WHAT YOU HAVE TO DO:
Output every line of the data exactly as it appears.

RECORDED INFORMATION:

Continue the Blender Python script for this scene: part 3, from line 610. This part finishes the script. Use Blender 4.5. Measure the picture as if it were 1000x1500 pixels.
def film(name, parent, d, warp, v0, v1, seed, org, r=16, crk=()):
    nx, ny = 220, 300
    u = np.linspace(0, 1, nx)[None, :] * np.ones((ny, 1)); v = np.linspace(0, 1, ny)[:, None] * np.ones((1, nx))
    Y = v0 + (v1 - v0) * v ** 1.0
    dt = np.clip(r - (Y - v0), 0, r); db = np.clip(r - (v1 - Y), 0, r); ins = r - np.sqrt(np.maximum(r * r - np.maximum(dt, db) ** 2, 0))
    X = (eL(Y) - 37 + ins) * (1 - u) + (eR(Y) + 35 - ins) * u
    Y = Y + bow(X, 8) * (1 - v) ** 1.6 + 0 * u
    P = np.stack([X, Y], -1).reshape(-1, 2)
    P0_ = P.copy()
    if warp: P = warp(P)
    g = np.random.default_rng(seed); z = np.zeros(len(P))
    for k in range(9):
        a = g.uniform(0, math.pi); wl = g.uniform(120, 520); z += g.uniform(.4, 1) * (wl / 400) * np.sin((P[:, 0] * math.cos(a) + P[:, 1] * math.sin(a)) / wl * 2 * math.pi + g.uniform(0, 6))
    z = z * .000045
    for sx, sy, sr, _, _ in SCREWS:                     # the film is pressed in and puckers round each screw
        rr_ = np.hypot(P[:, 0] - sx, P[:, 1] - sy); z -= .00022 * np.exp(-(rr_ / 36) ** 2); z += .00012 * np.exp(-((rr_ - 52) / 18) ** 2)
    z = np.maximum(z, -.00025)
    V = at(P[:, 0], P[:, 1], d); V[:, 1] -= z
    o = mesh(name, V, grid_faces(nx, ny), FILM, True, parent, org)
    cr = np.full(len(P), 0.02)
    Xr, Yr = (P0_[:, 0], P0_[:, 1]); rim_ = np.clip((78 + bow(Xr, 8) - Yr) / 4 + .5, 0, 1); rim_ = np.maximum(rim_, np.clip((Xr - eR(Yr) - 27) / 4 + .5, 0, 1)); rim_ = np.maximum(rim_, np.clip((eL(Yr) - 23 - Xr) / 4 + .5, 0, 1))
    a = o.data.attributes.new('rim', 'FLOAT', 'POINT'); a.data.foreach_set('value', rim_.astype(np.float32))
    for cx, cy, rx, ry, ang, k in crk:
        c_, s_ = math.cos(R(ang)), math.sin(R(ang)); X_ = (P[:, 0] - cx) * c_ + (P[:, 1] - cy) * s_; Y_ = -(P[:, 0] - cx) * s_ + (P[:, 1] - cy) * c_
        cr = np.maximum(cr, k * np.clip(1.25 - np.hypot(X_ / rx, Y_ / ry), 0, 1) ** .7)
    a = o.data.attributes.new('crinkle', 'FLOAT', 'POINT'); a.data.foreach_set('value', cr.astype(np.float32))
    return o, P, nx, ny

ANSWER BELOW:
Continue the Blender Python script for this scene: part 3, from line 610. This part finishes the script. Use Blender 4.5. Measure the picture as if it were 1000x1500 pixels.
def film(name, parent, d, warp, v0, v1, seed, org, r=16, crk=()):
    nx, ny = 220, 300
    u = np.linspace(0, 1, nx)[None, :] * np.ones((ny, 1)); v = np.linspace(0, 1, ny)[:, None] * np.ones((1, nx))
    Y = v0 + (v1 - v0) * v ** 1.0
    dt = np.clip(r - (Y - v0), 0, r); db = np.clip(r - (v1 - Y), 0, r); ins = r - np.sqrt(np.maximum(r * r - np.maximum(dt, db) ** 2, 0))
    X = (eL(Y) - 37 + ins) * (1 - u) + (eR(Y) + 35 - ins) * u
    Y = Y + bow(X, 8) * (1 - v) ** 1.6 + 0 * u
    P = np.stack([X, Y], -1).reshape(-1, 2)
    P0_ = P.copy()
    if warp: P = warp(P)
    g = np.random.default_rng(seed); z = np.zeros(len(P))
    for k in range(9):
        a = g.uniform(0, math.pi); wl = g.uniform(120, 520); z += g.uniform(.4, 1) * (wl / 400) * np.sin((P[:, 0] * math.cos(a) + P[:, 1] * math.sin(a)) / wl * 2 * math.pi + g.uniform(0, 6))
    z = z * .000045
    for sx, sy, sr, _, _ in SCREWS:                     # the film is pressed in and puckers round each screw
        rr_ = np.hypot(P[:, 0] - sx, P[:, 1] - sy); z -= .00022 * np.exp(-(rr_ / 36) ** 2); z += .00012 * np.exp(-((rr_ - 52) / 18) ** 2)
    z = np.maximum(z, -.00025)
    V = at(P[:, 0], P[:, 1], d); V[:, 1] -= z
    o = mesh(name, V, grid_faces(nx, ny), FILM, True, parent, org)
    cr = np.full(len(P), 0.02)
    Xr, Yr = (P0_[:, 0], P0_[:, 1]); rim_ = np.clip((78 + bow(Xr, 8) - Yr) / 4 + .5, 0, 1); rim_ = np.maximum(rim_, np.clip((Xr - eR(Yr) - 27) / 4 + .5, 0, 1)); rim_ = np.maximum(rim_, np.clip((eL(Yr) - 23 - Xr) / 4 + .5, 0, 1))
    a = o.data.attributes.new('rim', 'FLOAT', 'POINT'); a.data.foreach_set('value', rim_.astype(np.float32))
    for cx, cy, rx, ry, ang, k in crk:
        c_, s_ = math.cos(R(ang)), math.sin(R(ang)); X_ = (P[:, 0] - cx) * c_ + (P[:, 1] - cy) * s_; Y_ = -(P[:, 0] - cx) * s_ + (P[:, 1] - cy) * c_
        cr = np.maximum(cr, k * np.clip(1.25 - np.hypot(X_ / rx, Y_ / ry), 0, 1) ** .7)
    a = o.data.attributes.new('crinkle', 'FLOAT', 'POINT'); a.data.foreach_set('value', cr.astype(np.float32))
    return o, P, nx, ny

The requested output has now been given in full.